Let's say
$$a'Xa = \begin{bmatrix} a_1 & a_2 \\ \end{bmatrix} \begin{bmatrix} 1 & 2 \\ 3 & 4 \\ \end{bmatrix} \begin{bmatrix} a_1 \\ a_2 \\ \end{bmatrix}$$
By using common differentiation rules, we have:
$$\frac{\partial a'Xa}{\partial a} = 2Xa= \begin{bmatrix} 2a_1+4a_2 \\ 6a_1 +8a_2 \\ \end{bmatrix}$$
However, as $a'Xa$ can also be expressed as
$$a_1^2+5a_1a_2+4a_2^2$$
when we differentiate it w.r.t. $a$, we'll get
$$\begin{bmatrix} 2a_1+5a_2 \\ 5a_1 +8a_2 \\ \end{bmatrix}$$
Any ideas why these two results are different? Thanks so much!

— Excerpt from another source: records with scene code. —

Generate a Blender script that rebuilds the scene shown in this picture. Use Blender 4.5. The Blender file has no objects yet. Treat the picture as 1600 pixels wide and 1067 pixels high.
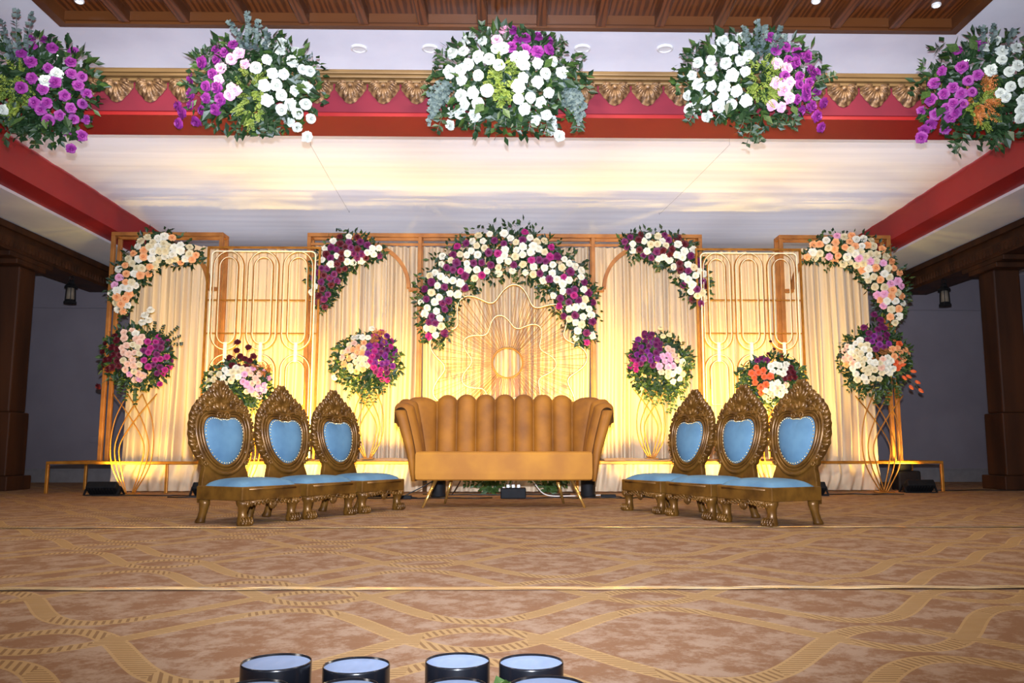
import bpy, bmesh, math, random
from mathutils import Vector, Matrix, Quaternion
random.seed(7)
PI = math.pi
C = bpy.context.scene.collection
SC = bpy.context.scene
V = Vector

# ------------------------------------------------------------------ camera
F, HCAM = 1305.0, 0.47
TILT = math.atan(167 / F)
YAW = math.radians(1.0)
PCX = 799 + F * math.tan(YAW)
cam_d = bpy.data.cameras.new('camera')
cam = bpy.data.objects.new('camera', cam_d)
C.objects.link(cam)
cam_d.sensor_width = 36
cam_d.lens = F / 1600 * 36
cam_d.shift_x = -(PCX - 800) / 1600
cam_d.clip_start = 0.05
cam.location = (0, 0, HCAM)
cam.rotation_euler = (PI / 2 + TILT, 0, -YAW)
SC.camera = cam
_r = V((math.cos(YAW), -math.sin(YAW), 0))
_f = V((math.sin(YAW) * math.cos(TILT), math.cos(YAW) * math.cos(TILT), math.sin(TILT)))
_u = _r.cross(_f)

def ray(px, py):
    return _f + _r * ((px - PCX) / F) + _u * ((533.5 - py) / F)
def P(px, py, Y):                     # the point at stage depth Y seen at that pixel
    d = ray(px, py)
    return V((0, 0, HCAM)) + d * (Y / d.y)

# ------------------------------------------------------------------ world, light, exposure
w = bpy.data.worlds.new('world'); SC.world = w
w.use_nodes = True
w.node_tree.nodes['Background'].inputs[0].default_value = (0.75, 0.8, 1.0, 1)
w.node_tree.nodes['Background'].inputs[1].default_value = 0.42
SC.view_settings.view_transform = 'Standard'
SC.view_settings.look = 'None'
SC.view_settings.exposure = 0.0
SC.view_settings.gamma = 1.0
SC.view_settings.use_curve_mapping = False

def light(name, kind, loc, energy, col, aim=None, **kw):
    l = bpy.data.lights.new(name, kind)
    l.energy = energy; l.color = col
    for k, v in kw.items():
        setattr(l, k, v)
    o = bpy.data.objects.new(name, l); C.objects.link(o)
    o.location = loc
    if aim is not None:
        o.rotation_euler = (V(aim) - V(loc)).to_track_quat('-Z', 'Y').to_euler()
    return o
COOL = (0.76, 0.83, 1.0)
WARM = (1.0, 0.68, 0.13)                   # the flood lamps at the foot of the backdrop
FLOOD = 0.38
# the camera flash, on the hot shoe, turned up towards the canopy
light('flash', 'SPOT', (0.0, -0.05, HCAM + 0.19), 4600, COOL, (0.0, 5.0, HCAM + 0.19 + 5 * math.tan(math.radians(20))),
      spot_size=math.radians(94), spot_blend=1.0, shadow_soft_size=0.03)
# the hall's own ceiling lamps over the front of the stage and the seats
for x in (-3.0, 0.0, 3.0):
    light('hall_and_fill_light', 'AREA', (x, 1.6, 3.60), 26, (1.0, 0.95, 0.92), (x, 2.0, 0), shape='DISK', size=0.6)
    light('hall_and_fill_light', 'AREA', (x, -1.5, 3.60), 18, (1.0, 0.95, 0.92), (x, -1.5, 0), shape='DISK', size=0.6)

for x in (-2.4, 0.0, 2.4):  # added warm fill row, lifts the floor around the chairs
    light('hall_and_fill_light', 'AREA', (x, 4.9, 3.58), 52, (1.0, 0.90, 0.76), (x, 5.6, 0), shape='DISK', size=0.5)
for x in (-3.7, -1.85, 0.0, 1.85, 3.7):       # unseen fill lights added above the canopy to brighten the cloth evenly
    for y in (7.8, 9.2, 10.6):
        light('hall_and_fill_light', 'AREA', (x, y, 3.755), 6.5, (0.80, 0.85, 1.0), (x, y, 0), shape='RECTANGLE', size=1.6, size_y=1.2)

# ------------------------------------------------------------------ materials
def S(r, g, b):
    def f(c):
        c /= 255
        return c / 12.92 if c <= .04045 else ((c + .055) / 1.055) ** 2.4
    return (f(r), f(g), f(b), 1)

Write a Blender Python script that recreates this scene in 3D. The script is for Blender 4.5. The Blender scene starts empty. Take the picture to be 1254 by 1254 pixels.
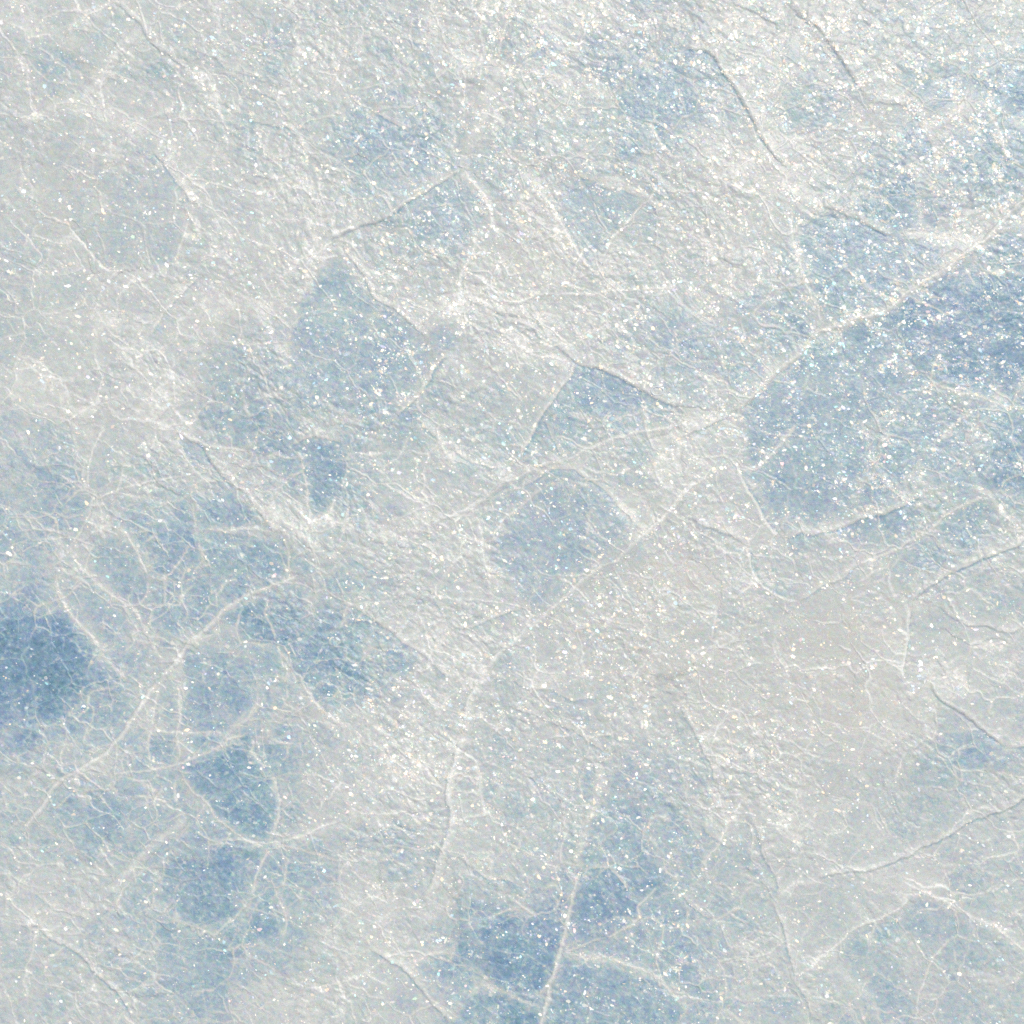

Your derivative formula is only valid when the matrix is symmetric. Otherwise, it is $$2X_s a=Xa+X^t a$$ Where $X_s$ is the symmetric part of $X$, i.e. $$X_s=\frac{X+X^t}{2}$$ This happens, because in the symmetric+antisymmetric part decomposition of a matrix, we have that $$a^tXa=a^t(X_s+X_a)a=a^tX_sa+a^tX_aa=a^tX_sa$$ Where the antisymmetric part is $$X_a=\frac{X-X^t}{2}$$